MARIA MIRAGLIA:  Where does poetry come from?


TALI COHEN SHABTAI: As opposed to “writing” concretely: My poetry comes from the heart. One of the theories that reinforce this is that the heart is the organ of life, a dynamic organ, a pulsating and necessary organ, and this proves very nicely that as long as my heart counts the qualities that I mentioned anatomically, then its mental characterization also works quite well – it is a static situation that preserves life in me. You don’t have to be a genius to realize that in a simplified interpretation I mean that as long as I live means I cannot allow my poetry to rest and this, delight in its honestly to me. All in all, the heart is an organ with a very significant and even prestigious title and pedigree and it awe-inspiringly knows to work together with my right hand when I write my poetry.



MARIA MIRAGLIA:  Is there a time of the day when you prefer writing?


TALI COHEN SHABTAI: I don't have meetings in my weekly schedule with muses and receiving inspirations at certain times of the day. However, you will often find in my frontal diary a black marker note "Finish/work on the poem "___" today."  The answer: I don’t have one. I am enslaved to my poetry, sleeping with a notepad the next day awaking with basic notes for a new poem from the brilliance of my head in the twilight zone that is the time between wakefulness and sleep the night before the day after my birth already lives in a new poem.
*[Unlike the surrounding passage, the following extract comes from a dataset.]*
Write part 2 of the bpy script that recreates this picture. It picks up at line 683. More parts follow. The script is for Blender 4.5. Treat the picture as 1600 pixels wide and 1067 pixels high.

MARIA MIRAGLIA:  Does writing come from the heart or from the mind?


TALI COHEN SHABTAI: I don't know what the heart holds inside it, to be honest I don't touch the heart with my hands when I write and not at the highest part of my body: my head. I just know to recognize when I need to proactively vomit my words onto the page, like getting rid of food that is painful/rotten that I ate or was exposed to, thus avoiding receiving harmful and painful substances for my life. Of course, see this as a metaphor, too. Writing here is an auxiliary tool, among other things, for this. The writing comes as a reflex resembling a gag reflex. The sensitivity of this reflex is comparable to my writing reflex, part of which is to prevent unwanted objects from entering the throat of my life and of course, to prevent choking situations and spill the words in order to receive oxygen means release and problematic expression. For this purpose, among other reasons, I write.



MARIA MIRAGLIA:  What do you think of poetry and poets on the web?


TALI COHEN SHABTAI: It’s agreeable, for all the contempt and unbearable ease of crossing a border that an individual is willing to sacrifice for the publication of a poem in order to receive applause in the language of the internet. I am also published online but make a firm separation between the virtual and life, it is important that there be this proportion when it comes to, for example, a website that is the largest online social network in the world, and is available in more than 70 languages, with 800 million online activists on a daily basis. Everything else I'd rather save and keep to myself regarding this issue.



MARIA MIRAGLIA:  Who are your favourite contemporary poets and why?




TALI COHEN SHABTAI, born in Jerusalem, Israel, is a highly-esteemed international poet with works translated into many languages. She has authored three bilingual volumes of poetry, "Purple Diluted in a Black’s Thick"(2007), "Protest" (2012) and "Nine Years From You"(2018). A fourth volume is forthcoming in 2022. Tali began writing poetry at the age of six. She lived for many years in Oslo, Norway, and the U.S.A., and her poems express both the spiritual and physical freedom paradox of exile. Her cosmopolitan vision is obvious in her writings. Tali is known in her country as a prominent poet with a unique narrative. As one commentator wrote: “She doesn’t give herself easily, but is subject to her own rules.”